Second Super Bowl appearance is 'so much sweeter' for Eagles' Torrey Smith

BLOOMINGTON, Minn. – At the end of his second season in the NFL, just days after his 24th birthday, Torrey Smith stood on the floor of the Mercedes-Benz Superdome, a shower of confetti washing over him and his Baltimore Ravens teammates, winners of Super Bowl XLVII.

He started every game that season, and led the Ravens in touchdowns, playing through pain after losing his brother in a motorcycle accident in September of that season.

A lot has happened in the five years since.

He spent two more seasons in Baltimore, making one more playoff appearance, and then signed a five-year contract with the 49ers, winning a combined seven games in two seasons, and released last March.

Philadelphia Eagles’ Torrey Smith was a member of the Super Bowl-winning Baltimore Ravens five years ago, and reflected on his life on and off the field since. (AP)
Philadelphia Eagles’ Torrey Smith was a member of the Super Bowl-winning Baltimore Ravens five years ago, and reflected on his life on and off the field since. (AP)

His numbers went down, bottoming out last year, when he had just 20 catches for 267 yards and three touchdowns for the two-win Niners, one of the worst offenses in the league in 2016.

He’s been healthy, or at least as healthy as an NFL player can be, so at least there wasn’t a setback like that to fight through, but on and off the field, things could have been a lot better.

Not long after being cut by San Francisco, Smith was offered a three-year contract to join the Philadelphia Eagles, and maybe no coincidentally, things have been on an upswing since.

“I mean just everything,” he said on Tuesday during the Eagles’ media access period. “You know, I feel like, my past few years haven’t gone the way I wanted on the field, off the field, I’ve had things in my personal life that weren’t going the way I wanted things to be, and to be here now, just, even through every low, that’s probably meant more to me than anything, to grow as a man and mature as a player, and I’m just thankful that I have the opportunity to be here in Philadelphia right now, which is a huge part of that growth.”

Asked if there’s anything he feels comfortable revealing about the strife of the last several years, Smith said, “You can watch ‘em on the field…I’m a man beyond the field, we have issues like everyone else in our personal lives, and I’m just – one day it’s going to be a great testimony and I’m thankful to be where I am.”

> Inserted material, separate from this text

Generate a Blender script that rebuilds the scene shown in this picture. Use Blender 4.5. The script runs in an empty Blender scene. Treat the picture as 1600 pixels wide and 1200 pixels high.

While the road has been bumpy between Super Bowl appearances, Smith never thought of walking away from the game. He understands, though, those like his teammate Nick Foles, who had struggled so mightily in the years following his stunning 2013 season that he seriously contemplated giving up football.

“I wasn’t that bad – not to say it like that. Not to say it like that,” he said, realizing how he might come across. “But I remember when I first came here, just talking with Foles about how taxing it can be in this game, in this sport, like you put so much into it and you want to succeed so bad, and when things aren’t going your way, whether it’s from outside sources or yourself, it’s tough.

“You put your heart in it, and everything you do is like – you know how much goes into your heart to be ready for a game? And to work the way you do and to not have that type of success, it’s stressful. And I see why a lot of guys struggle with mental issues, because some guys, their whole identity is wrapped up in football. I’m not that guy, but I can relate to the stress of that, so for me, talking with Foles and the way his journey has been, I think it’s almost perfect.

“I feel like every man in this locker room is there for a reason and I feel like I needed to know Nick Foles. I needed to know what he’s been through and how he was able to overcome it. I needed to meet young Carson Wentz to know they type of growth he (has had) as a man, as a leader.”

Smith believes every member of the Eagles’ roster was brought to Philadelphia for a reason, and says it’s a tight-knit group that always thinks team first, before self. The defensive players get together every week for some kind of event, and the receivers have had frequent dinners. It’s a credit to the front office and general manager Howie Roseman, he said, that there are no egos, just everyone working toward the same goal.

Five years later, just days after his 29th birthday, Smith is back at the Super Bowl, fully appreciative of every bump and divot and detour.

“This time around, it’s just way sweeter. There’s been a lot of highs and lows for me, especially the past few years haven’t really gone the way I wanted them to, so to be in this position I’m just thankful,” he said. “Everything kind of worked out the way that I imagined it happening, being in this position, and I wouldn’t change a single thing along the way.

“We have to bring it home. This isn’t a field trip; we understand that, so to be in this position now, we have to win. It’s that simple. We dream about it, and you know it’s not going to be easy, but we know why we’re here.”